Everywhere, she says.

And it’s true, Gentle Reader.  I compose everywhere: in the car, the shower, those ten minutes before I fall asleep, when my students are peer editing.  I am constantly in motion about The Sequel that today, when I was watching a movie, I had An Idea.

Unfortunately, I was in a theater, and This Humble Author takes the No Texting rules very seriously.  Therefore, without pen and paper, and with only an iPhone to compose on, I could not jot down my thoughts.

That, of course, meant that I’ll be damned if I can remember them now.

I have been at this writing game long enough to know that either the thought will come back, or something better will take its place.  It’s not gone; it may be locked in my subconscious, but it’s not gone.  It might be overwritten, or it might be developed later, but it reminded me of a few cardinal writer rules:

1) Always carry a pen.

2) Always carry paper.

Even in this digital age, and perhaps especially in this digital age, one cannot fully rely on the technological revolution in key moments.  If I had been a little less Lawful Good, or if I had been a better English Major, then I might still have that idea.

But we compose constantly, do we not, Friends?  This blog, for example, I have been writing in my head since I started cooking dinner an hour ago.  During the commercials for Young Justice, I thought about this blog piece, and how I wanted to write about loss, my loss, the loss of a writer and her work.

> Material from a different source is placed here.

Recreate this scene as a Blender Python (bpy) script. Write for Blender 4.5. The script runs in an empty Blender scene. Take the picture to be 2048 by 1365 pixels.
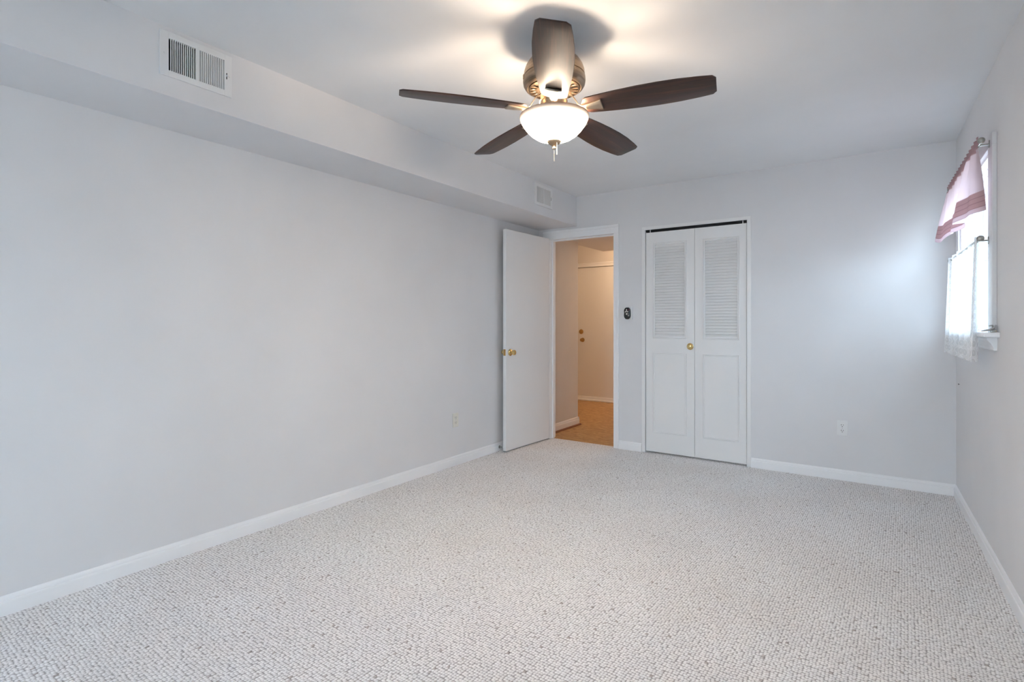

The thought of writing and loss takes a further spiral when one thinks about the vulnerability of one’s work, out there, in the cold, unloved, perhaps, or forlorn.  So I leave you all tonight with the words of Mrs. Anne Bradstreet who, better than any of us ever could, spoke the truest words about one’s book that ever were spoken.

“The Author to Her Book”
By Anne Bradstreet

Thou ill-formed offspring of my feeble brain,
Who after birth did’st by my side remain,
Till snatcht from thence by friends, less wise than true,
Who thee abroad exposed to public view,
Made thee in rags, halting to th’ press to trudge,
Where errors were not lessened (all may judge).
At thy return my blushing was not small,
My rambling brat (in print) should mother call.
I cast thee by as one unfit for light,
The visage was so irksome in my sight,
Yet being mine own, at length affection would
Thy blemishes amend, if so I could.
I washed thy face, but more defects I saw,
And rubbing off a spot, still made a flaw.
I stretcht thy joints to make thee even feet,
Yet still thou run’st more hobbling than is meet.
In better dress to trim thee was my mind,
But nought save home-spun cloth, i’ th’ house I find.
In this array, ‘mongst vulgars may’st thou roam.
In critic’s hands, beware thou dost not come,
And take thy way where yet thou art not known.
If for thy father askt, say, thou hadst none;
And for thy mother, she alas is poor,
Which caused her thus to send thee out of door.